Aim of the exercise
From the first line of the data through the line containing "COL = SC.collection", return each line exactly.

Data lines
○ ○ ○ ○ ○ ○ ○
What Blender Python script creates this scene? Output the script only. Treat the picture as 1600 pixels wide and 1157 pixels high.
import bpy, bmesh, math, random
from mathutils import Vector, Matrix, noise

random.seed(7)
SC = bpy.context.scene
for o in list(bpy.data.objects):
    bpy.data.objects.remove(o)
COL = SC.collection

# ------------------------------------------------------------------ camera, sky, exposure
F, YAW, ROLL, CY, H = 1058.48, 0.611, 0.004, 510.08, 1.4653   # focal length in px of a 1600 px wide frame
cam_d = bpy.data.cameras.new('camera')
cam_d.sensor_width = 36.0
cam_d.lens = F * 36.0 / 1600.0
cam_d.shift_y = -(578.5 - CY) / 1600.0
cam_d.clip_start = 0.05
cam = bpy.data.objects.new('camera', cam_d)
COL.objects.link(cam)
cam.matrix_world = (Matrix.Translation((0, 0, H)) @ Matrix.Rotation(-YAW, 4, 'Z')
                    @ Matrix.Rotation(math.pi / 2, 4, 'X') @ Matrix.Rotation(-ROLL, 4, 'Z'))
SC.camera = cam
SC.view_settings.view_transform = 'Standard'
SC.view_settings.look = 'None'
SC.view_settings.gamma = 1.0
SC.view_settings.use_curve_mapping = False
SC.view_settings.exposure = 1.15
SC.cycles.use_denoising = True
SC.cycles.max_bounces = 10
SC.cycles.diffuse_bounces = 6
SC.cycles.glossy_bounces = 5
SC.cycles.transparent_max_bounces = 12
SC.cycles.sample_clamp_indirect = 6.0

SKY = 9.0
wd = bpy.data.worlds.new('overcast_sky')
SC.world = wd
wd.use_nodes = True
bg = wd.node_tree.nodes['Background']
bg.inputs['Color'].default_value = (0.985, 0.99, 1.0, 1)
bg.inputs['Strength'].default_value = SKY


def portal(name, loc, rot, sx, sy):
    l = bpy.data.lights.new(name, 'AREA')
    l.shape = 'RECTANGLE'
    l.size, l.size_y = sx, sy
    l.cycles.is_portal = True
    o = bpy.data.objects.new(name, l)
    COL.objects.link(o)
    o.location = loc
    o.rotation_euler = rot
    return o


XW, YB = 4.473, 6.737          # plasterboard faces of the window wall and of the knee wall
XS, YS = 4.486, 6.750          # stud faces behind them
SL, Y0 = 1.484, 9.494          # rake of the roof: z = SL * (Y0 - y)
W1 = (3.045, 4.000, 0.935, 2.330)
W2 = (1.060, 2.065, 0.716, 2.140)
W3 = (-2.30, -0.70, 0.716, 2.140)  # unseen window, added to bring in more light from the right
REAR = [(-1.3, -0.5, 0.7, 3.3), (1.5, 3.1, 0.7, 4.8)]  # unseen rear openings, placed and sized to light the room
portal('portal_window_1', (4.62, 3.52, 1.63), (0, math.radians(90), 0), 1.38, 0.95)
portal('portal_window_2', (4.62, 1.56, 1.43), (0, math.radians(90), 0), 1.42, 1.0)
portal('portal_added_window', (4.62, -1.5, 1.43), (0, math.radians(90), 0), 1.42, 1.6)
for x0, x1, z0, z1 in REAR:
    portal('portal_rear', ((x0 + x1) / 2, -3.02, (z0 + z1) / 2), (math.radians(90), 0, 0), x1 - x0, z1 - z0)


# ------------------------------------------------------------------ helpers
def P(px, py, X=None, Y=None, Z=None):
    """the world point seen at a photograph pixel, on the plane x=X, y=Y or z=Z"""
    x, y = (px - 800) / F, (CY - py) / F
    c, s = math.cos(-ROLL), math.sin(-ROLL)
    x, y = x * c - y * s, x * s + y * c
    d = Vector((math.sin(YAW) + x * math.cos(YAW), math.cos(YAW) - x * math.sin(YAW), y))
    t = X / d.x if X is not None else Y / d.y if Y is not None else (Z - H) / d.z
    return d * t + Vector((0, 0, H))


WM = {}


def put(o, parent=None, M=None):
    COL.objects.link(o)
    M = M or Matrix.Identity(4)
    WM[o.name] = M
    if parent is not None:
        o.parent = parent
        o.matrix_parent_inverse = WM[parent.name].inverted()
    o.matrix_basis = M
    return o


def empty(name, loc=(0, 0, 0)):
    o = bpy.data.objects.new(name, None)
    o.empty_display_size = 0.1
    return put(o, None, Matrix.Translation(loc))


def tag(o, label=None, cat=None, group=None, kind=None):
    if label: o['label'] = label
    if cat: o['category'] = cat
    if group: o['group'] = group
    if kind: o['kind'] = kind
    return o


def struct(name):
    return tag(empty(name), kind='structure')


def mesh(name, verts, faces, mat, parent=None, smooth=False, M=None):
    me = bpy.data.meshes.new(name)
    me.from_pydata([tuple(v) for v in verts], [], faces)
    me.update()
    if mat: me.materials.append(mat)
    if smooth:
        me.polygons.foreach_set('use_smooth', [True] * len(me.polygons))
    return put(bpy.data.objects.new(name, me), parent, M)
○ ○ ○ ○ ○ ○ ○
Answer to the problem
What Blender Python script creates this scene? Output the script only. Treat the picture as 1600 pixels wide and 1157 pixels high.
import bpy, bmesh, math, random
from mathutils import Vector, Matrix, noise

random.seed(7)
SC = bpy.context.scene
for o in list(bpy.data.objects):
    bpy.data.objects.remove(o)
COL = SC.collection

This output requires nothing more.